Yesterday at work Arthur, one of the managers, stormed into the dishroom and told all of us to gather 'round. He told myself and another girl to go home because there were too many people working, but then a minute later told us to go out and wash tables, without seeming to realize that he'd just told us to go home. This was a very characteristic thing for him to do; the other week he sent me upstairs to wash tables and explained to me that I must wash the tables with soap and water in a bucket, and I must push in the chairs as well, but not at the booths, since the booths don't have chairs. He didn't say that last bit with any trace of humor.

Thursday was disappointing because my group for the writing project was going to meet and get coffee instead of meeting in the classroom, but we didn't get coffee. What with the usual Thursday coffee, I had been expecting to be in coffee shops for six hours. Dan said I would be a beatnik, and I declared that there would be a yearly celebration of the six hours in coffee shops. Instead the group met in school for 30 minutes, and Dan and I ate at Newport Creamery, having a meal and a shake to give us the status of "fatties."

Earlier in the week I realized truly that I am actually going to die someday. The realization hit me so hard that it sort of put a damper on the rest of the week, and for the past few days it would pop into my thoughts every so often and ruin my mood. I think it's sort of receding to the occasional pop-up of "holy crap... I'll be old someday," but I get afraid that I might not be able to keep morbid thoughts out of my head... I want to enjoy my vacation. *sigh*

Tuesday, March 7

soda! shield the fatties!

Why do people have this view that you need money to eat a healthy diet? The produce aisle is the cheapest place in the supermarket.

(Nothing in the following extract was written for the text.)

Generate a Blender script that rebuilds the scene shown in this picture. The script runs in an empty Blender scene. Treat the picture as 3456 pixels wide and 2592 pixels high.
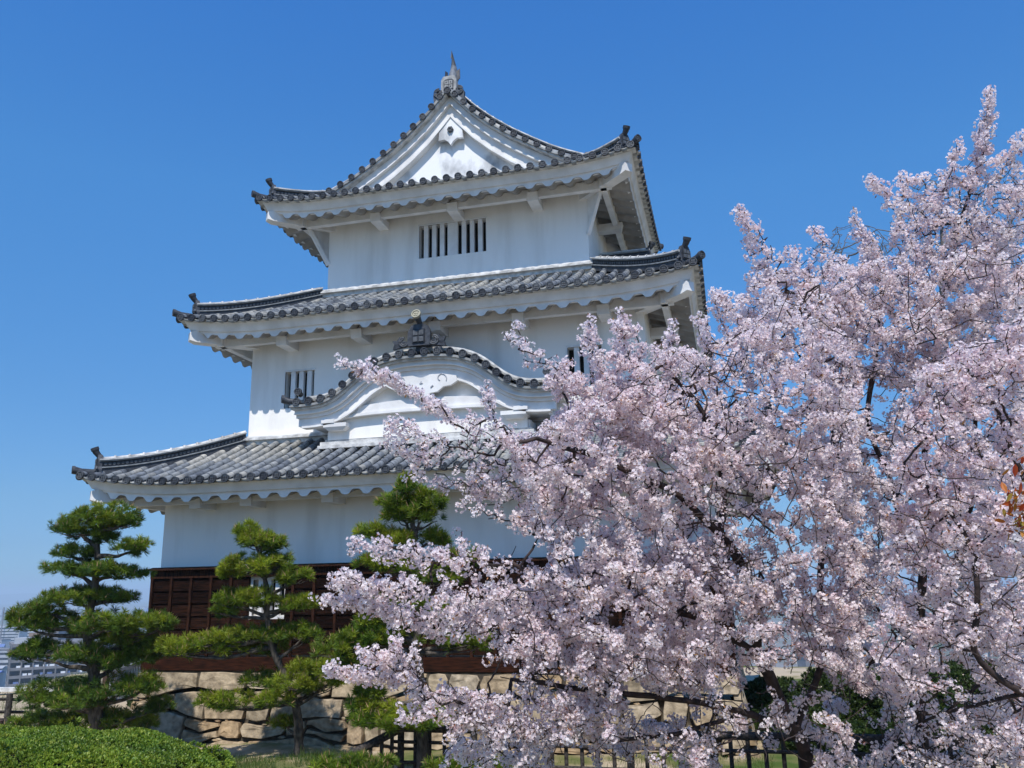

From an article demonizing soda:
People who consume lots of fresh-squeezed juice, vegetables and fruits are fundamentally not the same as those who subsist on colas and bologna sandwiches, he contends.

"There is a difference: The first group is rich," Drewnowski said. He thinks government subsidies of fruits and vegetables would be better public policy than taxing a cheap source of calories.


A five pound bag of apples is about three dollars. How many bags of potato chips does it take to make even one pound? Maybe the blame lies with Stop and Shop. Sometimes they charge a bit high on veggies, possibly because people already seem to believe that veggies are more expensive, but they're still not that much.

I also think that article was a load of shit in the first place. Why are people spending so much time and money researching this? Soda is really, really bad for you, and people know this. No one needs to be told.

And why are people blaming marketing for this? It's the parents' fault. Kids do not make money, therefore they cannot buy things they see on television unless their parents give them money. Censor the airwaves, by gum, lest someone decide to actually parent their children!